Fraudulent Inducement Claim Fails When Agreement Makes No False Representations and Makes Clear That Not All Material Information is Being Disclosed

On October 5, 2021, the First Department issued a decision in Silver Point Capital Fund, L.P. v. Riviera Resources, Inc., 2021 NY Slip Op. 05312, holding that a fraudulent inducement claim fails when the agreement on which it is based makes no misrepresentations and makes clear that not all material information is being disclosed, explaining:

Plaintiffs’ fraud-based claims are barred by the release in the letter agreement dated August 6, 2019 executed by the parties. Information regarding a planned asset sale and distribution, clearly and unambiguously falls within the scope of this release.

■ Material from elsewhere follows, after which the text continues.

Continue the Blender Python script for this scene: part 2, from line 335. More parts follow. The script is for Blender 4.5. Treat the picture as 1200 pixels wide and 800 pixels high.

The Letter Agreement sets forth the types of information that were potentially not being disclosed in sufficient detail to enable plaintiffs to make an informed decision as to whether or not to execute the release. Further, defendant did not make any misleading partial disclosures.

The “peculiar knowledge” doctrine does not apply; plaintiffs are sophisticated parties that were aware that they were not provided with full information but nonetheless agreed to go forward with a transaction without either demanding access to the omitted information or assurances in the form of representations and warranties. For the same reason, the special facts doctrine also does not apply.

Even if the parties are in a fiduciary relationship, this does not invalidate the release, which was negotiated in the context of an arm’s-length business transaction.

Plaintiffs’ fraudulent inducement claim fails because plaintiffs did not allege a separate fraud from the subject of the release and because they could not have justifiably relied on the alleged oral misrepresentation in view of the express no-additional-representations clause in the Letter Agreement.

Plaintiffs cite no authority for their suggestion that the contractual release at issue is against public policy. It is irrelevant that New York recognizes a criminal offense for false pretenses larceny, in which a defendant omits to tell his counterparty that he is wrongfully trading on the basis of insider information; defendant informed plaintiffs that it might have access to material, nonpublic information, and plaintiffs waived their right to disclosure thereof.

(Internal quotations and citations omitted).